----- Material -----

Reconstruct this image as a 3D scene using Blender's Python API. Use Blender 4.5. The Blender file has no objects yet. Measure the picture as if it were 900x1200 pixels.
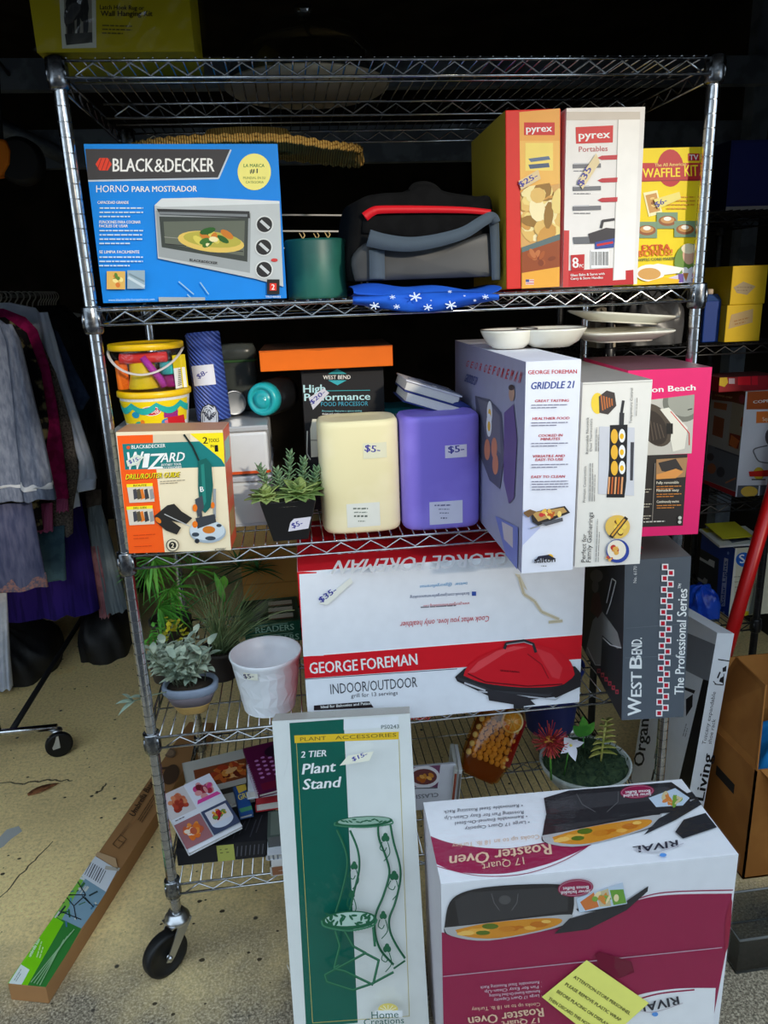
import bpy, math, random
from mathutils import Vector, Matrix
random.seed(7)
PI = math.pi
scene = bpy.context.scene
COL = scene.collection
# ------------------------------------------------------------------ camera
CAM = Vector((0.36882, -1.54239, 1.58340)); FPX = 882.82
def _axes(yaw, pitch, roll):
    f = Vector((math.sin(yaw)*math.cos(pitch), math.cos(yaw)*math.cos(pitch), -math.sin(pitch)))
    r = Vector((math.cos(yaw), -math.sin(yaw), 0)); u = r.cross(f)
    c, s = math.cos(roll), math.sin(roll)
    return c*r+s*u, -s*r+c*u, f
CR, CU, CF = _axes(0.114343, 0.287459, -0.037902)
cd = bpy.data.cameras.new('camera'); cam = bpy.data.objects.new('camera', cd); COL.objects.link(cam)
cd.sensor_fit = 'VERTICAL'; cd.sensor_height = 36; cd.sensor_width = 27; cd.lens = FPX/1200*36
cd.clip_start = 0.05; cd.clip_end = 100
cam.matrix_world = Matrix(((CR.x, CU.x, -CF.x, CAM.x), (CR.y, CU.y, -CF.y, CAM.y), (CR.z, CU.z, -CF.z, CAM.z), (0, 0, 0, 1)))
scene.camera = cam
# ------------------------------------------------------------------ light
scene.view_settings.view_transform = 'Standard'; scene.view_settings.look = 'None'
scene.view_settings.gamma = 1; scene.view_settings.use_curve_mapping = False
scene.view_settings.exposure = 0.38
wd = bpy.data.worlds.new('sky'); scene.world = wd; wd.use_nodes = True
wd.node_tree.nodes['Background'].inputs[0].default_value = (0.69, 0.85, 1.0, 1)
wd.node_tree.nodes['Background'].inputs[1].default_value = 1.45
sl = bpy.data.lights.new('sun', 'SUN'); sun = bpy.data.objects.new('sun', sl); COL.objects.link(sun)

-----

- _What to do_
Pictures excluded, quote all the data above exactly.

- _Result for this task_
Reconstruct this image as a 3D scene using Blender's Python API. Use Blender 4.5. The Blender file has no objects yet. Measure the picture as if it were 900x1200 pixels.
import bpy, math, random
from mathutils import Vector, Matrix
random.seed(7)
PI = math.pi
scene = bpy.context.scene
COL = scene.collection
# ------------------------------------------------------------------ camera
CAM = Vector((0.36882, -1.54239, 1.58340)); FPX = 882.82
def _axes(yaw, pitch, roll):
    f = Vector((math.sin(yaw)*math.cos(pitch), math.cos(yaw)*math.cos(pitch), -math.sin(pitch)))
    r = Vector((math.cos(yaw), -math.sin(yaw), 0)); u = r.cross(f)
    c, s = math.cos(roll), math.sin(roll)
    return c*r+s*u, -s*r+c*u, f
CR, CU, CF = _axes(0.114343, 0.287459, -0.037902)
cd = bpy.data.cameras.new('camera'); cam = bpy.data.objects.new('camera', cd); COL.objects.link(cam)
cd.sensor_fit = 'VERTICAL'; cd.sensor_height = 36; cd.sensor_width = 27; cd.lens = FPX/1200*36
cd.clip_start = 0.05; cd.clip_end = 100
cam.matrix_world = Matrix(((CR.x, CU.x, -CF.x, CAM.x), (CR.y, CU.y, -CF.y, CAM.y), (CR.z, CU.z, -CF.z, CAM.z), (0, 0, 0, 1)))
scene.camera = cam
# ------------------------------------------------------------------ light
scene.view_settings.view_transform = 'Standard'; scene.view_settings.look = 'None'
scene.view_settings.gamma = 1; scene.view_settings.use_curve_mapping = False
scene.view_settings.exposure = 0.38
wd = bpy.data.worlds.new('sky'); scene.world = wd; wd.use_nodes = True
wd.node_tree.nodes['Background'].inputs[0].default_value = (0.69, 0.85, 1.0, 1)
wd.node_tree.nodes['Background'].inputs[1].default_value = 1.45
sl = bpy.data.lights.new('sun', 'SUN'); sun = bpy.data.objects.new('sun', sl); COL.objects.link(sun)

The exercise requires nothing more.